• **Exercise goal**: Copy each line below in which the string "picture" occurs.

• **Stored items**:

....

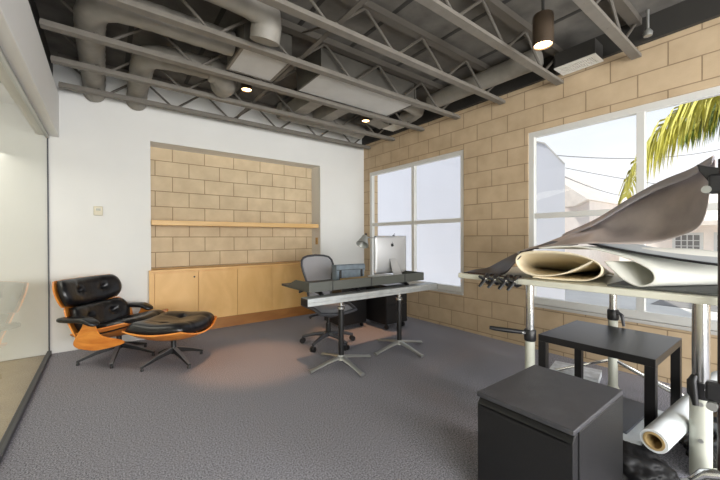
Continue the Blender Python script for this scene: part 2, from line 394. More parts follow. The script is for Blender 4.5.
# ------------------------------------------------------------------ outside
struct('ground', MB().box((WX + 0.2, -30, -0.25), (60, 40, -0.12)), M_concrete)
struct('road', MB().box((8.8, -30, -0.119), (12.4, 1.9, -0.112)), M_asphalt)
nb = thing('neighbouring_building', 'tall plain white building with a sloping gable edge outside the windows', 'building', (7.0, 5, -0.12))
MB().prism([(0, -2.22, 0), (0, -1.60, 0), (0, -1.60, 3.34), (0, -1.86, 3.22), (0, -2.18, 2.80), (0, -2.22, 2.76)], (5, 2.6, 0)).prism([(0, -1.6, 0), (0, 12, 0), (0, 12, 4.8), (0, -1.60, 3.34)], (5, 2.6, 0)).build('wall', M_stucco, nb)
MB().prism([(-0.03, -2.235, 2.76), (-0.03, -2.195, 2.815), (-0.03, -1.868, 3.238), (-0.03, -1.60, 3.357), (-0.03, -1.60, 3.34), (-0.03, -1.86, 3.22), (-0.03, -2.18, 2.80), (-0.03, -2.22, 2.76)], (5.06, 2.6, 0)).build('roof_edge', M_ductbox, nb)
ev = thing('eave_house', 'tan gabled eave sticking out behind the white building', 'house', (13.0, 5, -0.12))
MB().box((0, -0.6, 0), (3, 4, 2.6)).build('wall', M_house, ev)
MB().prism([(-0.3, -0.65, 2.62), (-0.3, 0.8, 3.8), (-0.3, 1.0, 3.8), (-0.3, 0.1, 2.42), (-0.3, -0.25, 2.42)], (3.5, 0, 0)).build('roof', M_roof, ev)
hs = thing('low_house', 'low cream house with white gridded windows across the road', 'house', (15.0, -3, -0.12))
MB().box((0, 0, 0), (5, 6.2, 1.75)).build('wall', M_house, hs)
MB().prism([(-0.5, -0.4, 1.72), (-0.5, -0.4, 1.86), (3.0, -0.4, 2.75), (6, -0.4, 1.8), (6, -0.4, 1.72)], (0, 6.9, 0)).build('roof', M_roof, hs)
for k, yy in enumerate((4.0, 4.95)):
    wf = MB().box((-0.06, yy, 0.82), (0.02, yy + 0.72, 1.50)).build('window', M_white, hs)
    MB().box((-0.08, yy + 0.08, 0.90), (-0.055, yy + 0.64, 1.42)).build('glazing', M_asphalt, wf)
    mm = MB()
    for q in range(1, 4): mm.box((-0.10, yy + 0.08 + q * 0.14 - 0.012, 0.90), (-0.075, yy + 0.08 + q * 0.14 + 0.012, 1.42))
    for q in (1, 2): mm.box((-0.10, yy + 0.08, 0.90 + q * 0.173 - 0.012), (-0.075, yy + 0.64, 0.90 + q * 0.173 + 0.012))
    mm.build('glazing_bars', M_white, wf)
fh = thing('distant_house', 'long pale pink house with a low roof far across the lot', 'house', (24.0, 1.5, -0.12))
MB().box((0, 0, 0), (5, 9, 2.6)).build('wall', M_house, fh)
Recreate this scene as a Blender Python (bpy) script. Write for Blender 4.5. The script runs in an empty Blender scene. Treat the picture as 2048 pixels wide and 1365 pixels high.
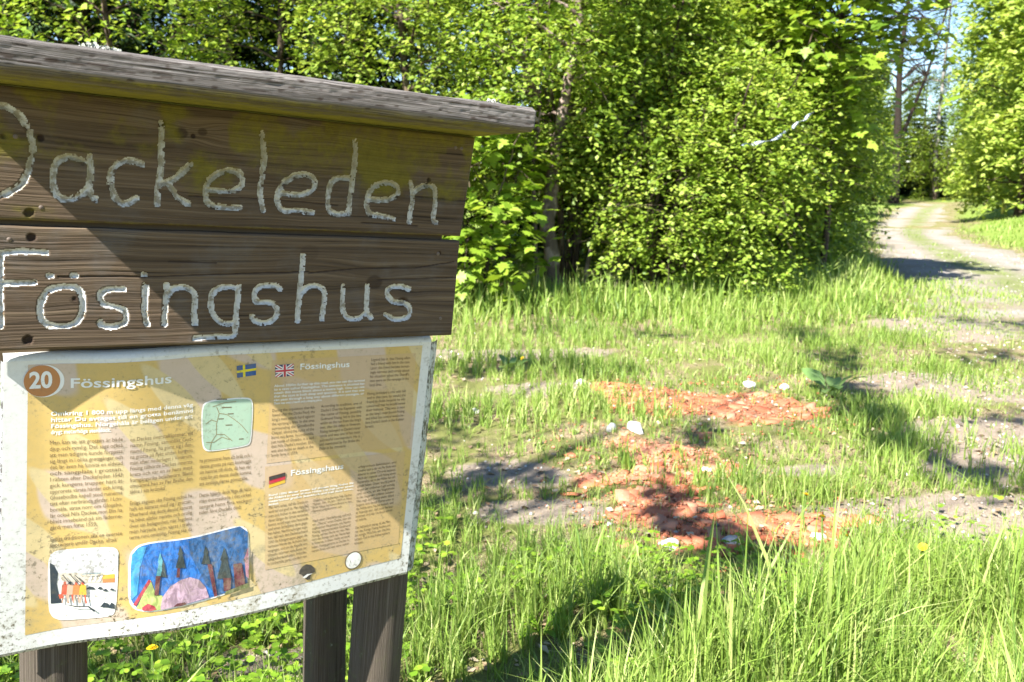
import bpy, bmesh, math, random
import numpy as np
from mathutils import Matrix, Vector
R = math.radians
scene = bpy.context.scene
col = scene.collection

# ------------------------------------------------------------------ camera, sky, sun, exposure
cam_d = bpy.data.cameras.new('camera')
cam = bpy.data.objects.new('camera', cam_d); col.objects.link(cam)
cam.location = (0, 0, 1.5)
cam.rotation_euler = (R(90 - 10.2), 0, 0)
cam_d.sensor_width = 36.0
cam_d.lens = 1800 / 2048 * 36.0
cam_d.clip_start = 0.02; cam_d.clip_end = 2000
cam_d.dof.use_dof = True
cam_d.dof.focus_distance = 1.6
cam_d.dof.aperture_fstop = 9.0
scene.camera = cam

# the sign leans a little: its own axes (along the boards, up the boards, out of the face)
SD = Vector((0.82803, 0.55676, -0.06621)).normalized()
SU = Vector((0.09674, -0.02554, 0.99498)); SU = (SU - SU.dot(SD) * SD).normalized()
SN = SD.cross(SU)
SO = Vector((-0.78507, 1.39111, 1.43860))

# sun: rakes across the face of the sign from the upper left, behind the photographer
_e, _g = R(45.2), R(9.0)
TO_SUN = (math.cos(_g) * (-math.cos(_e) * SD + math.sin(_e) * SU) + math.sin(_g) * SN).normalized()
SUN_EL = math.asin(TO_SUN.z); SUN_AZ = math.atan2(TO_SUN.x, TO_SUN.y)
world = bpy.data.worlds.new('World'); scene.world = world; world.use_nodes = True
wn = world.node_tree.nodes; wl = world.node_tree.links
bg = wn['Background']
sky = wn.new('ShaderNodeTexSky'); sky.sky_type = 'NISHITA'; sky.sun_disc = False
sky.sun_elevation = SUN_EL; sky.sun_rotation = SUN_AZ
sky.altitude = 800; sky.air_density = 1.0; sky.dust_density = 0.0; sky.ozone_density = 3.0
wl.new(sky.outputs[0], bg.inputs[0]); bg.inputs[1].default_value = 0.07
sun_d = bpy.data.lights.new('sun', 'SUN'); sun_d.energy = 5.0; sun_d.angle = R(0.53); sun_d.color = (1.0, 0.955, 0.88)
sun = bpy.data.objects.new('sun', sun_d); col.objects.link(sun)
sun.rotation_euler = TO_SUN.to_track_quat('Z', 'Y').to_euler()
sun.location = (-6, -6, 12)
scene.view_settings.view_transform = 'Standard'
scene.view_settings.look = 'None'
scene.view_settings.exposure = 1.9
scene.view_settings.gamma = 1.0
scene.view_settings.use_curve_mapping = False

# ------------------------------------------------------------------ helpers
rng = np.random.default_rng(7)

def mesh_np(name, V, F, attrs=None, smooth=False):
    """mesh from vertex array and a face array (n,3) or (n,4)"""
    V = np.asarray(V, np.float32); F = np.asarray(F, np.int32)
    me = bpy.data.meshes.new(name)
    n, k = F.shape
    me.vertices.add(len(V)); me.vertices.foreach_set('co', V.ravel())
    me.loops.add(n * k); me.loops.foreach_set('vertex_index', F.ravel())
    me.polygons.add(n)
    me.polygons.foreach_set('loop_start', np.arange(0, n * k, k, dtype=np.int32))
    me.polygons.foreach_set('loop_total', np.full(n, k, np.int32))
    if smooth: me.polygons.foreach_set('use_smooth', np.ones(n, bool))
    me.update(calc_edges=True)
    for an, av in (attrs or {}).items():
        at = me.attributes.new(an, 'FLOAT', 'POINT')
        at.data.foreach_set('value', np.asarray(av, np.float32).ravel())
    return me

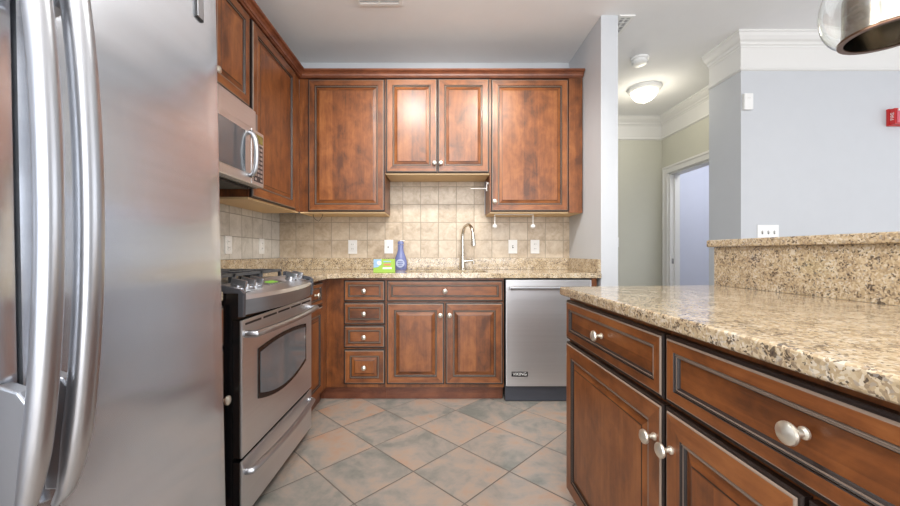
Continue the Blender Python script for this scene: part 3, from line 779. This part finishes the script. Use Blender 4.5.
# ------------------------------------------------------------------ pendant lamp
gl = NT('clear_glass'); gl.b.inputs['Transmission Weight'].default_value = 1; gl.b.inputs['Roughness'].default_value = .01
gl.b.inputs['IOR'].default_value = 1.45; gl.b.inputs['Base Color'].default_value = (.97, .98, .97, 1); M['glass'] = gl.m
M['chrome'] = plain('polished_pewter', (172, 168, 160), .20, 1)
M['copper'] = plain('brown_metal_inside', (120, 92, 74), .35, .8)
t = thing('pendant_lamp', 'glass pendant lamp with inner metal shade hanging over the bar, top right', 'lamp', (1.40, 1.155, 1.737))
q = .113
gp = [(q+.002, 0), (.135, .018), (.152, .048), (.160, .085), (.160, .125), (.150, .17), (.125, .215), (.085, .255), (.04, .285), (.022, .295)]
gi = [(r-.003, z) for r, z in gp][::-1]
def smoothp(P, k=3):
    out = []
    for i in range(len(P)-1):
        p0 = P[max(i-1, 0)]; p1 = P[i]; p2 = P[i+1]; p3 = P[min(i+2, len(P)-1)]
        for j in range(k):
            u = j/k; f = lambda a, b, c, d: .5*((2*b)+(-a+c)*u+(2*a-5*b+4*c-d)*u*u+(-a+3*b-3*c+d)*u**3)
            out.append((f(p0[0], p1[0], p2[0], p3[0]), f(p0[1], p1[1], p2[1], p3[1])))
    return out+[P[-1]]
gp = smoothp(gp); gi = [(r-.0025, z) for r, z in gp][::-1]
MB().lathe_open(gp+gi+[gp[0]], 'glass', 56).build('glass_globe', t)
sh = MB().lathe_open([(q, 0), (q, .004), (q-.006, .006), (q-.008, .14), (q-.03, .165), (.03, .19), (.022, .20), (.019, .20), (.027, .187), (q-.033, .162), (q-.010, .138), (q-.010, .006), (q-.012, 0), (q, 0)], 'chrome', 48)
sh.build('metal_shade', t)
MB().lathe_open([(q+.003, -.004), (q+.003, .0035), (q-.001, .0035), (q-.012, -.001), (q-.012, -.004), (q+.003, -.004)], 'copper', 48).build('rim', t)
MB().lathe([(0, .185), (.022, .185), (.024, .205), (.024, .33), (.012, .35), (0, .35)], 'chrome', 20).build('socket', t)
MB().tube([(0, 0, .35), (0, 0, CEIL-1.737-.02)], .004, 'black', 8, up=(1, 0, 0)).build('cord', t)
MB().lathe([(0, CEIL-1.737-.0005), (.06, CEIL-1.737-.0005), (.058, CEIL-1.737-.018), (0, CEIL-1.737-.022)], 'chrome', 28).build('canopy', t)
MB().lathe([(0, .10), (.018, .105), (.028, .125), (.024, .15), (.013, .17), (.013, .184), (0, .1845)], 'white', 20).build('bulb', t)
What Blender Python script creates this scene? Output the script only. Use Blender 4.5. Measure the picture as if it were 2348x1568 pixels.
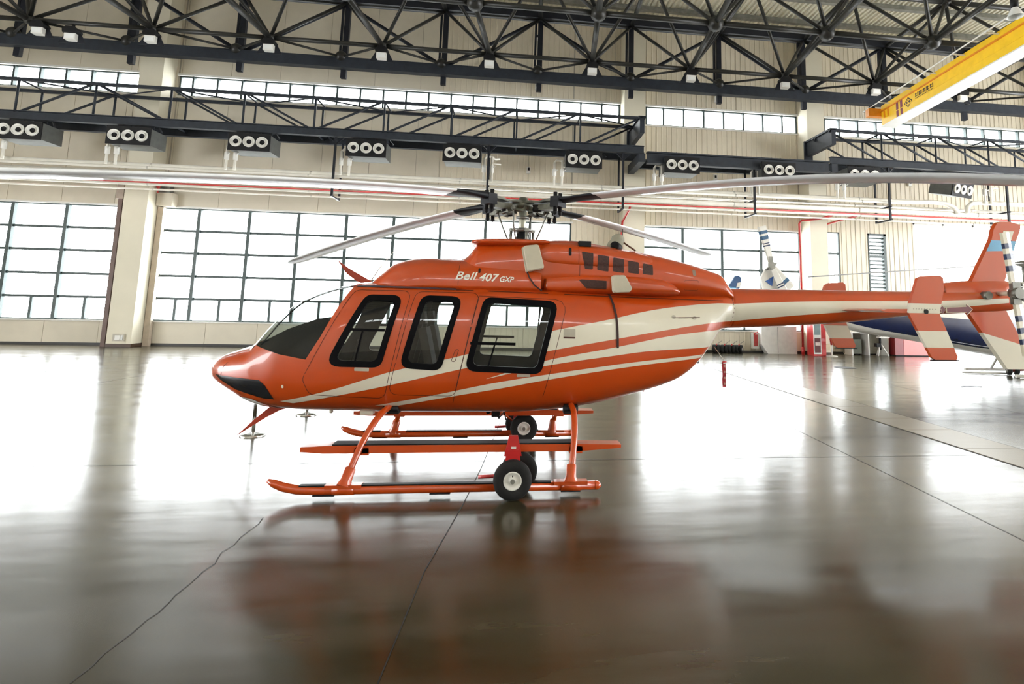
import bpy, bmesh, math, random
import numpy as np
from mathutils import Vector, Matrix
random.seed(7)
S = bpy.context.scene
COL = S.collection
for o in list(bpy.data.objects): bpy.data.objects.remove(o)
PI = math.pi
R = math.radians

# ------------------------------------------------------------------ camera
cam = bpy.data.cameras.new('camera'); camo = bpy.data.objects.new('camera', cam); COL.objects.link(camo)
pitch, roll, yaw = R(7.3316), R(1.2061), R(-7.0564)
fw = Vector((-math.sin(yaw)*math.cos(pitch), math.cos(yaw)*math.cos(pitch), math.sin(pitch)))
rt0 = Vector((math.cos(yaw), math.sin(yaw), 0)); up0 = rt0.cross(fw)
rt = math.cos(roll)*rt0 + math.sin(roll)*up0; up = -math.sin(roll)*rt0 + math.cos(roll)*up0
m = Matrix((rt, up, -fw)).transposed().to_4x4(); m.translation = Vector((0, 0, 1.88)); camo.matrix_world = m
cam.sensor_fit = 'HORIZONTAL'; cam.sensor_width = 36.0
cam.lens = 1296.18/2348*36.0
cam.shift_x = -(1329.83-1174)/2348; cam.shift_y = -(784-539.61)/2348
cam.clip_start = 0.05; cam.clip_end = 500
S.camera = camo

# ------------------------------------------------------------------ sky, exposure
SKY = 15.0
w = bpy.data.worlds.new('sky'); S.world = w; w.use_nodes = True
bg = w.node_tree.nodes['Background']; bg.inputs[0].default_value = (0.97, 0.985, 1.0, 1); bg.inputs[1].default_value = SKY
S.view_settings.view_transform = 'Standard'; S.view_settings.look = 'None'
S.view_settings.exposure = 0.0; S.view_settings.gamma = 1.0; S.view_settings.use_curve_mapping = False
S.cycles.max_bounces = 10; S.cycles.transparent_max_bounces = 16
S.cycles.sample_clamp_indirect = 6.0
LEFT_FILL = (-8.0, 11.0, 6.5)      # y0, y1, height of an unseen left opening, added for fill light
RIGHT_FILL = (-12.0, 20.0, 9.0)  # added unseen opening on the right, made larger to brighten that side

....

• **Task result**:
Recreate this scene as a Blender Python (bpy) script. Write for Blender 4.5. The script runs in an empty Blender scene. Treat the picture as 2048 pixels wide and 1365 pixels high.
What Blender Python script creates this scene? Output the script only. Use Blender 4.5. Measure the picture as if it were 2348x1568 pixels.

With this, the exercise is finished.